Pour Nico Muhly, comme pour ses amis Bryce Dessner (The National) et Sufjan Stevens ou ses collègues du label Bedroom Community – Valgeir Sigurðsson, Jonsi, Ben Frost et Sam Amidon – les frontières n'existent pas ou doivent être outrepassées – car n'est-ce pas pour empêcher d'avancer que les frontières existent ? «Nous venons d’endroits différents mais nous voyageons ensemble et nous rencontrons sur la route», confie-t-il par exemple au Gothamist pour justifier sa collaboration avec le folkeux irlandais Glen Hansard (The Swell Season, Once), avec lequel il partage à peu près autant de points communs qu'une carpe en a avec un lapin.

Qu'il donne dans la musique chorale et baroque, le minimalisme, le "classicisme" cinématographique, l'opéra, le ballet ou le drone – principale source d'inspiration, à travers Drones & Violin, des quatre chorégraphes d'Aire de Jeu –, fusionnant styles, sons et textures, il s'agit avant tout de donner à entendre de nouvelles propositions de musique contemporaine, d'être l'élément déclencheur d'un art plus total.

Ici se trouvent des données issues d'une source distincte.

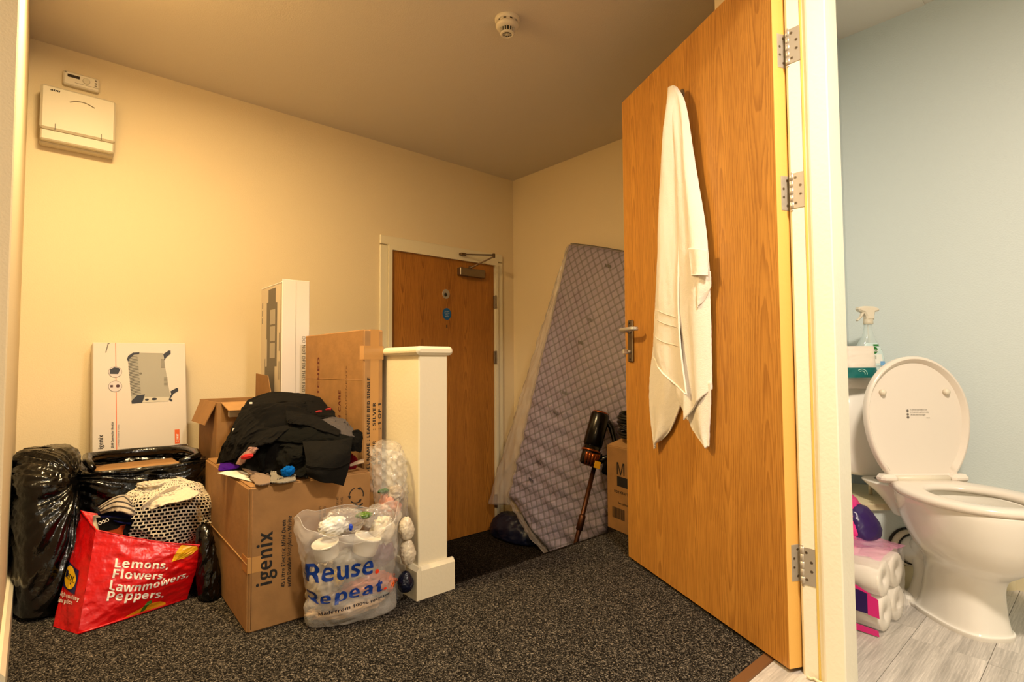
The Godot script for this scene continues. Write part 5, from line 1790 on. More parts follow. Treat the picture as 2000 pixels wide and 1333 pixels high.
func build_clothes() -> void:
	var black := cloth(Color(0.075, 0.070, 0.064))
	var black2 := cloth(Color(0.055, 0.051, 0.048))
	var olive := cloth(Color(0.065, 0.065, 0.056))
	var core := sack_mesh([
		[0.468, -2.27, -0.765, 0.02, 0.02, 2.0], [0.469, -2.27, -0.765, 0.29, 0.165, 2.2], [0.50, -2.27, -0.765, 0.31, 0.178, 2.2], [0.58, -2.275, -0.765, 0.29, 0.165, 2.1], [0.65, -2.28, -0.765, 0.225, 0.13, 2.0], [0.70, -2.28, -0.765, 0.12, 0.07, 2.0], [0.712, -2.28, -0.765, 0.02, 0.02, 2.0]], 0.025, 6.0, 3.0, 120, 60)
	tag(part("black_coat", core, black2), "black coat rolled up at the bottom of the clothes heap", "clothes")
	var add := func(called: String, rows: Array, m: Material, words_: String, amp := 0.012, freq := 14.0, shift := 0.0, nu := 56, nv := 44, t := 0.006) -> MeshInstance3D:
		return tag(part(called, sheet(st(), nu + 24, nv + 24, folded(rows, amp * 1.15, freq, shift), t), m), words_, "clothes") as MeshInstance3D
	var sw: MeshInstance3D = add.call("black_sweatshirt", [[[400, 250, 2.36], [680, 155, 2.44], [1000, 168, 2.44], [1260, 225, 2.38]], [[300, 420, 2.20], [560, 330, 2.18], [900, 320, 2.20], [1330, 330, 2.26]], [[205, 610, 2.12], [420, 520, 2.06], [760, 480, 2.06], [1160, 470, 2.10]], [[110, 800, 2.12], [330, 720, 2.01], [600, 640, 1.97], [880, 590, 1.98]], [[30, 1000, 2.15], [220, 950, 2.02], [420, 820, 1.93], [700, 740, 1.92]]],
		black, "large black sweatshirt spread over the top of the clothes heap", 0.016, 11.0, 1.0, 90, 70)
	for k in 2:
		var d: Vector3 = at(490, 788, 2.195) if k == 0 else at(456.5, 842, 2.085)
		part("white_tag", bx(Vector3(0.012, 0.008, 0.003) if k == 0 else Vector3(0.009, 0.018, 0.003), 0.001, d, cam_basis), M.white_print, sw)
	var tr: MeshInstance3D = add.call("trimmed_top", [[[1000, 240, 2.34], [1200, 222, 2.34], [1330, 300, 2.29]], [[920, 350, 2.17], [1150, 330, 2.18], [1410, 390, 2.2]], [[930, 450, 2.07], [1200, 470, 2.07], [1445, 455, 2.13]]], black2, "black top with short red trim at the right of the heap's crest", 0.012, 16.0, 2.0)
	for q in [[1195, 400, 1265, 388], [1310, 372, 1375, 360]]:
		var a := at(420 + q[0] / 6.06, 740 + q[1] / 6.06, 2.085)
		var b := at(420 + q[2] / 6.06, 740 + q[3] / 6.06, 2.09)
		part("red_trim", tube(st(), [a, (a + b) * 0.5 + Vector3(0, 0.002, 0), b], 0.0045, 8), plain(Color(0.55, 0.06, 0.07), 0.8), tr)
	add.call("grey_shirt", [[[1250, 490, 2.08], [1400, 447, 2.12], [1555, 475, 2.14]], [[1290, 560, 2.03], [1470, 550, 2.04], [1630, 590, 2.06]], [[1400, 610, 1.99], [1540, 660, 1.99], [1655, 682, 2.01]]], cloth(Color(0.29, 0.27, 0.27)), "crumpled grey shirt at the right of the clothes heap", 0.012, 20.0, 3.0)
	add.call("black_sleeve", [[[840, 375, 2.05], [1100, 420, 2.04], [1300, 500, 2.02], [1490, 610, 2.0]], [[850, 450, 2.01], [1070, 480, 2.0], [1280, 550, 1.985], [1485, 640, 1.98]], [[860, 525, 1.985], [1050, 540, 1.975], [1250, 600, 1.96], [1470, 665, 1.96]]], black, "black sleeve folded across the middle of the clothes heap", 0.010, 15.0, 4.0)
	add.call("black_shirt", [[[800, 590, 1.99], [1100, 555, 1.985], [1400, 620, 1.975], [1620, 690, 1.99]], [[740, 660, 1.955], [1050, 660, 1.95], [1330, 670, 1.95], [1600, 740, 1.965]], [[720, 725, 1.935], [1000, 755, 1.935], [1300, 725, 1.94], [1560, 800, 1.95]]], olive, "black shirt with a curved hem in the middle of heap", 0.008, 13.0, 5.0)
	add.call("black_leggings", [[[1640, 610, 2.03], [1700, 600, 2.05], [1755, 635, 2.07]], [[1625, 740, 2.0], [1700, 740, 2.01], [1755, 725, 2.04]], [[1590, 870, 1.985], [1660, 850, 1.99], [1735, 870, 2.02]]], black2, "black leggings bunched at the right end of the clothes heap", 0.008, 20.0, 6.0)
	add.call("dark_trousers", [[[480, 830, 1.99], [720, 735, 1.955], [1060, 770, 1.945]], [[400, 950, 1.98], [700, 900, 1.935], [1070, 920, 1.90]], [[330, 1050, 1.995], [650, 1090, 1.93], [1100, 1160, 1.86]]], olive, "dark trousers tangled at the lower middle of the heap", 0.020, 13.0, 7.0, 70, 60)
	# the short skirt hanging over the front of the box, with a stitched hem
	var srows := [[[1040, 745, 1.930], [1230, 728, 1.925], [1420, 728, 1.930], [1635, 690, 1.965]], [[1070, 900, 1.875], [1260, 900, 1.868], [1450, 900, 1.88], [1610, 860, 1.93]], [[1085, 1060, 1.848], [1255, 1090, 1.846], [1440, 1100, 1.866], [1590, 1040, 1.905]], [[1095, 1150, 1.852], [1290, 1225, 1.848], [1400, 1232, 1.868], [1525, 1268, 1.892]]]
	var sk: MeshInstance3D = add.call("black_skirt", srows, cloth(Color(0.092, 0.086, 0.076)), "black pleated skirt hanging over the front edge of the brown box", 0.007, 9.0, 8.0, 70, 70)
	var sf := folded(srows, 0.007 * 1.15, 9.0, 8.0)
	for v in [0.42, 0.395]:
		var pts := []
		for i in 30:
			pts.append(sf.call(i / 29.0, v) + cam_basis.z * 0.001)
		part("hem_stitch", tube(st(), pts, 0.0016, 6), cloth(Color(0.06, 0.055, 0.05)), sk)
	add.call("purple_shirt", [[[60, 1000, 2.10], [150, 980, 2.08], [275, 1000, 2.03]], [[52, 1045, 2.035], [150, 1030, 2.02], [278, 1025, 2.0]], [[48, 1078, 2.00], [150, 1072, 2.0], [282, 1052, 2.0]]], cloth(Color(0.22, 0.06, 0.46)), "bright purple garment at the left foot of clothes heap", 0.006, 22.0, 9.0, 40, 24)
	var pg: MeshInstance3D = add.call("pinkish_top", [[[395, 835, 1.905], [450, 812, 1.895], [505, 822, 1.885]], [[300, 920, 1.955], [375, 905, 1.90], [450, 890, 1.885]], [[248, 1010, 1.985], [300, 1015, 1.95], [345, 985, 1.93]]], cloth(Color(0.58, 0.45, 0.42)), "dusty pink garment at the left front of the heap", 0.006, 22.0, 10.0, 36, 30)
	part("red_motif", crumple(Vector3(0.020, 0.008, 0.006), 4.0), plain(Color(0.72, 0.03, 0.04), 0.7), pg, Transform3D(cam_basis * Basis(Vector3(0, 0, 1), 0.25), at(482.5, 892.5, 1.885)))
	add.call("beige_shirt", [[[335, 1050, 1.95], [450, 1085, 1.92], [650, 1130, 1.88]], [[410, 1140, 1.88], [520, 1180, 1.82], [665, 1185, 1.82]], [[480, 1240, 1.77], [560, 1243, 1.765], [665, 1220, 1.79]]], cloth(Color(0.50, 0.42, 0.35)), "beige shirt edge at the front foot of the heap", 0.010, 20.0, 11.0, 40, 30)
	add.call("silver_top", [[[668, 1085, 1.91], [800, 1150, 1.865], [935, 1105, 1.89]], [[664, 1160, 1.85], [800, 1185, 1.825], [950, 1150, 1.85]], [[670, 1222, 1.785], [800, 1214, 1.79], [962, 1192, 1.82]]], plain(Color(0.52, 0.49, 0.44), 0.35), "shiny silver grey top at the front foot of the heap", 0.010, 24.0, 12.0, 40, 30)
	var bl := tag(part("blue_cloth", crumple(Vector3(0.022, 0.016, 0.012), 6.0), cloth(Color(0.02, 0.34, 0.66))), "bright blue cloth poking out under the clothes heap", "clothes")
	bl.transform = Transform3D(cam_basis * Basis(Vector3(0, 0, 1), 0.3), at(562, 921, 1.845))
	var rd := tag(part("crimson_garment", crumple(Vector3(0.022, 0.030, 0.024), 8.0), cloth(Color(0.36, 0.03, 0.07))), "crimson garment rolled up at the right end of the box", "clothes")
	rd.transform = Transform3D(Basis(Vector3.UP, 0.3), Vector3(-1.965, 0.492, -0.915))
	var wc := tag(part("white_vest", sheet(st(), 30, 20, heap_patch([[[1600, 1010, 1.975], [1690, 970, 1.99], [1760, 950, 2.02]], [[1600, 1030, 1.965], [1690, 1010, 1.975], [1765, 990, 2.0]]], 0.006, 24.0, 13.0), 0.004), cloth(Color(0.60, 0.52, 0.44))), "pale vest under the crimson garment on the box", "clothes")
	# a sheet of paper lying on the box, its corner lifted
	var pa := st(false)
	var c := [on_height(424, 928, 0.4695), on_height(493, 942, 0.4695), on_height(520, 915, 0.4695), on_height(470, 915, 0.4695)]
	var up := Vector3(0, 0.0008, 0)
	c[0].y += 0.006
	quad(pa, c[0] + up, c[1] + up, c[2] + up, c[3] + up)
	quad(pa, c[3], c[2], c[1], c[0])
	for i in 4:
		quad(pa, c[i], c[(i + 1) % 4], c[(i + 1) % 4] + up, c[i] + up)
	tag(part("paper_sheet", pa, plain(Color(0.85, 0.82, 0.77), 0.7)), "white sheet of paper under the clothes on the brown box", "paper")


# the mattress in its own axes: x across, y along, z out of the face
func mattress_frame() -> Transform3D:
	var x := Vector3(0.97116, -0.23718, 0.02449).normalized()
	var y := Vector3(0.23844, 0.96602, -0.09975).normalized()
	return frame(Vector3(-2.997, -0.094, -2.598), x, y)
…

Après tout, comme l'assène avec sagesse le vénérable Philip Glass, dans l'interview citée plus haut, «peu importe d’où l’on démarre,  on finit toujours à l’opposé de là où l’on est parti». Réflexion éclairante de la part de ce minimaliste devenu romantique, que l'on peut rapprocher du texte de One Day Tells its Tale to Another, morceau final d'I Drink the Air Before Me, où Mulhy fait chanter à son choeur ces versets du Psaume 19 : «Le jour crie au jour la louange, la nuit l’apprend à la nuit. Ce n’est pas un langage, ce ne sont pas des paroles ; dont la voix ne soit pas entendue. Leur son parcourt la terre, leurs accents vont jusqu’aux extrémités du monde». Tenter de joindre ces extrémités et les amener à sa table, telle semble bien être l'ambition de Nico Muhly, petit démiurge enfantin moins désireux de refaire le monde en musique(s) que d'en découvrir de nouveaux où la main de l'homme n'a jamais mis le pied.